Xylopong

Bonang barung.  Sackbut.  Theorbo.  Gaohu and erhu.  Pipa.  The Stearns Collection at the University of Michigan has some twenty-five hundred musical instruments from around the globe and from as far back in time as scholars can trace them.  The collection used to be housed in Hill Auditorium, where it was open for viewing during intermissions in concerts offered at Hill.

     I’ve been looking at the instruments then, since I was a kid.  Some items in the collection were clearly relatives of familiar instruments, and some seemed quite fantastic.  On a tour once, in elementary school, I was offered the opportunity to play a clarinet of some sort, but neither I nor the docent had a reed with us.  Even so, it was thrilling to be asked.     

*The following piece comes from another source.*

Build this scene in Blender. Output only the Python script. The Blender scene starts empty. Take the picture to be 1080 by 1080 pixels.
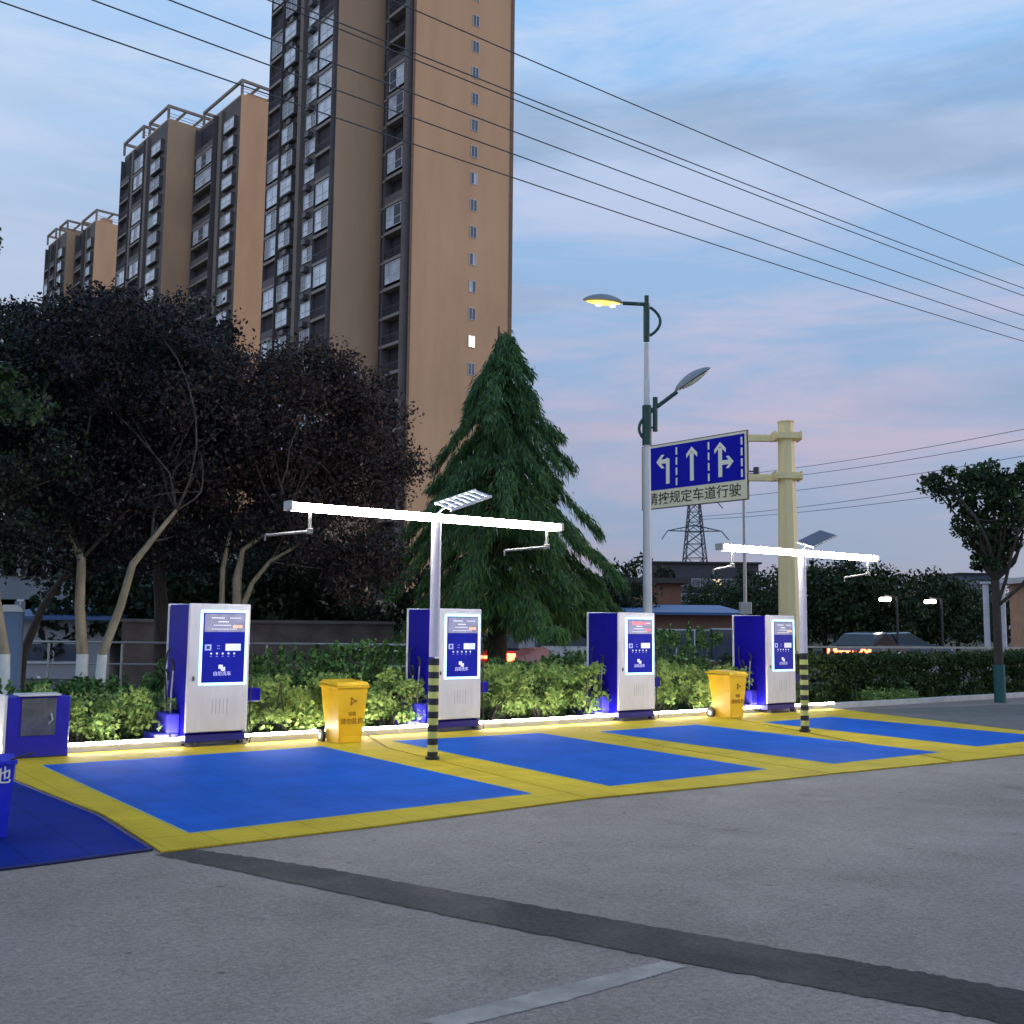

     In any case, my experience of the instruments was strictly visual until Wednesday night, when the music school offered a Stearns Collection concert that the program described as an “international and intertemporal musicscape.”  It was that.  It was also quite the production logistically, offered in one of the music school’s rehearsal halls, rather than an auditorium, to accommodate the movement of ensembles and instruments through the space. 

     My big hope was to hear a performance by a gamelan ensemble, having learned about such groups and from lectures by Bill Malm, former director of the Stearns Collection.  The gamelan comes from Indonesia and includes various tuned percussion instruments, from hanging gongs to ranks of what look like brass pots that sit on a frame of taut strings.  The effect is beautiful, very structured, and distinctly nonwestern.

     Someone recently donated a much less sublime instrument to the collection, an Encore Automatic Banjo, salvaged from a New Jersey bar.  A roll like a player piano roll, plays a banjo fixed in a cabinet.  Joe Gascho, director of the Stearns, told the audience that the instrument used to have a slot of nickels, but that when the collection restored it, they converted it to Apple Pay.  Then he aimed his phone at the instrument, and his confederate switched it on.  Although Encore still produces automatic banjos—retail price, $29,000—this old one sounded like a novelty.

     In the same vein, there was a demonstration of an Edison Wax Cylinder Player, one of those early phonographs with an enormous trumpet-shaped horn.  This was presented in the context of music for silent movies, but what was most striking was the superiority of electronic amplification of sound over the mechanical amplification of that horn.  On the other hand, you could hear the tapping feet of dancers doing the Black Bottom, either way you listened.

     The Chinese Orchestra of the U-M Residential College played two pieces, using a host of exotic instruments.  The pieces were haunting, wistful.  And the members of the orchestra expressed gratitude that they could be together and play the music of their culture in a place so far from home.

     All the musicians in the concert were delighted with their instruments, both talking a bit about them and playing them.  Usually, instruments are treated as a means to an end, but there was passion for them on Wednesday night.  Because of this eagerness to show off the instruments, the concert was a long one.  Director Gascho acknowledged this, saying, “Believe it or not, we actually cut a lot of things.”

     Happily, they did not cut the finale:  “Improvisation #1 for Xylopong and Electronics.”  What, one might inquire, is a xylopong?  It’s an instrument Gascho has wanted to make for years and rounded up the help to make quite recently, the xylopong having been completed in the wee hours of Sunday morning.  It’s a ping-pong table, to the surface of which a multitude of wooden rods have been attached, with various areas of the rods tuned differently.

     One plays the xylopong by rolling a ping-pong ball along the rods.  Or bouncing balls on them.  Or, for that matter, playing ping-pong on them.  Musicians took mallets to them as well, striking the rods or running the mallet heads along them.  They played other Stearns instruments in combination with the xylopong.  Not only did the new instrument create wonderful sounds, but it was visually fascinating, especially when ten or twelve ping-pong balls were cascading down on it from great heights, in a sort of ping-pong-ball fountain of hollow pops.

     The xylopong, at three days old, must be the youngest instrument ever added to the Stearns Collection.  My husband and I were delighted to be there for its debut performance.  We were also pleased to hear instruments unfamiliar to our eyes and ears, and old instruments given new life by being played again.